Los que solemos desplazarnos en bicicleta, solemos decir que nuestro cuerpo es nuestra carrocería. Rondando los 30 años empecé a tener un cierto respeto por cuidar de él.
El golpe
El trompazo que me dí pudo ser muy duro. Tuve suerte de caer en una pista de tierra bien arreglada y no tener cerca un árbol o piedra con el que chocar. Lo peor sólo fue un fuerte latigazo en la espalda al impactar con el suelo.
Era una bajada rápida, calculo que iba a más de 40 km/h –diría que 50–. La rueda delantera iba pinchada y yo tuve la feliz idea de soltar una mano para colocar el guardabarros que iba rozando con la cubierta justo en el momento del coger un bache. La combinación fue perfecta para perder el control. La dirección se cruzó y salí por encima del manillar al tiempo que giraba sobre mí mismo, y la bici conmigo. En ese momento aceptaba que me la iba a pegar y traté de amortiguar el golpe como pude.
Después de golpearme las rodillas con el manillar, llegué con las manos al suelo quemándome las palmas con la tierra. Terminamos aterrizando de espaldas –la bici con la parrilla y la rueda trasera–.

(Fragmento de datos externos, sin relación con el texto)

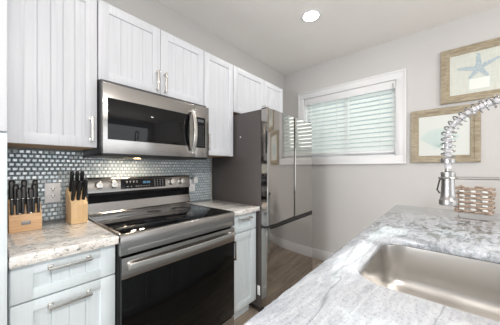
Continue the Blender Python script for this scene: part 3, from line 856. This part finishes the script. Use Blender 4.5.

Ya en el suelo, recuerdo que me chequeé y pensé: «¡Qué suerte!, no me he golpeado la cabeza». La espalda me ardía de tal manera que no sentía dolor ni en las rodillas ni en las manos que se llevaron las heridas más fuertes. Respiraba con dolor pero no parecía que tuviera nada roto. Cuando me levanté llegó un compañero que me señaló el casco totalmente rajado por detrás. Por eso no había sentido el golpe en la cabeza. Las heridas de manos y rodillas tardaron un par de semanas en cicatrizar; la espalda y costillas un par de meses en recuperar la movilidad sin muchos dolores. Desde entonces ya no duermo muy bien sobre el suelo.
Asumir riesgos ajenos
Ahora suelo asumir mis propios riesgos y tengo un límite que intento no sobrepasar. Y desde luego no lo hago por buscar emoción. No sé si será la edad, las vivencias o ambas. En cuento a los ajenos, no los equiparo a los propios, para mí son inasumibles. Lamento las veces en las que he puesto en riesgo a alguien, y cuando lo he hecho, tengo claro que no ha sido mi intención, al menos, consciente. Sigo trabajando para que no vuelva a ocurrir, aunque sé que no se puede decir un «nunca más».
El problema viene cuando hay personas que sintiéndose protegidos por la chapa de sus vehículos, se exponen y nos exponen, a situaciones, circulando, en las que la piel de los demás se equipara a la chapa. Situaciones que no tengo claro que aceptaran, circulando en bici. Al menos esa es mi sensación cuando pasan a escasos centímetros de mí.
En la última, cuando llegué al semáforo detrás de él y le dije que no puede pasar tan cerca y jugar con mi vida, me contestó pausadamente: «Tranquilo, tenía todo controlado…». Me dejó sin palabras, me adelanté a su vehículo y levanté la mano, negando con la cabeza, en señal de impotencia.
Editado: Todo esto se puede extrapolar a cualquier situación de la vida. Y no veáis como me indigna pensar en los políticos y los riesgos que corren «por nosotros».